All our events are listed on the events page, the novice friendly ones have a Novice friendly next to them. The distances/type of terrain are always made clear on the event listing and you can ask any questions or discuss the ride either on the event listing or on facebook.

In the lighter months (May-September), a great place to start is on our Friday night rides at the Croft Trail. A novice friendly group sets out a few minutes after the main group. In the darker months (October – April) you will need proper off-road lights and night riding is more of a challenge so you may prefer to look out for one of our weekend rides.

Read a first timer’s description of a novice friendly ride.

See the pictures and description of our “novice friendly” ride to the Forest of Dean.

Most people are still smiling even though it’s raining!
Sept_05_FOD 035

Having said all this, our mainstream rides aren’t generally taken at race pace, so if you’re reasonably confident you should give those a go. If you have any doubts then ask on our Facebook group or contact us.

What we’ll avoid on these rides.

5 thoughts on ““Novice Friendly” Rides”

  1. Ho Ho Ho ,That will teach him to put truck tyres on MTB. 😉 Or is he submitting a perfect reverse Parabola ? Perfected by that elusive MTB icon Ivor Faceplant ?

  2. A bit more on what these rides are about, copied from a reply to a question we had:

    “Don’t worry about your fitness level, that’s the whole point of these rides – get people out riding where they don’t have to worry about holding people up or being stranded in the middle of nowhere because they couldn’t keep up. We have frequent stops for people to regroup & never make a turning without ensuring everyone is aware of it.”

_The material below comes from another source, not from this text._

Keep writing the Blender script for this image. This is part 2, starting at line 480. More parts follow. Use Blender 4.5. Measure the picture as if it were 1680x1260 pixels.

    Also, our “Novice Friendly” rides are run by experienced riders – several are also qualified MTB instructors/leaders – so if there’s anything you’re unsure of, there will be excellent advice on hand. And if you still feel uncomfortable, no-one’s going to mind if you take the option of getting off and walking a section.

  3. BIG SMILE 🙂
    For the benefit of any seniors thinking of visting your circuit, I offer my personal thoughts and experience.
    First thoughts – outstanding.
    Half a century ago I used to go to the local (open) rubbish dumps and collect parts of old bikes, make a whole one ane use my hard earned pocket money and paper round money at the age of 12 to build a whole bike and put a knobbly tyre on the back with ‘cow-horn’ handlebars, then sell it to the locals as a ‘trials bike’.
    We would ride through the woods up and down the ditches until we were exhausted and go home delighted.
    I have always remembered the joy and fun I had from these years. (and fitness).
    After a break of too many years from cycling, on Monday (9th July), my 63rd birthday, I took my (basic) mountain bike on your blue course and stopped for breath a couple of times but was sent back 50 years. What joy.
    I was back again next day and was 10 minutes quicker but sore in the delicate places.
    Must get a better saddle.
    Today I joined your club, if only to support the efforts you have put in to the circuit.
    My intentions are to visit the circuit regularly to lose weight and gain fitness. I may gain the confidence to join one of your events later when I get the stamina (I have the strength but out of breath and overweight).
    I have purchased a used road bike to establish which is the most enjoyable and beneficial to my fitness (First visit to your track, I and the bike were plasterred in mud after the rides) but it has been exceptionally wet and the track is under woodland cover and slower to dry. Next day was much better until a rainstorm halfway round.
    My dilemma is which to spend my investment on. A road bike to cover clean but dangerous roads, or XC to do what my heart and memories tell me. I think no contest but in my senior years I need to experience both before investing.
    My heart tells me I will keep my basic mid range road bike for the dry quiet days and invest in a good XC for fun and fitness supporting the local community.
    Hope to be fit enough to meet you soon.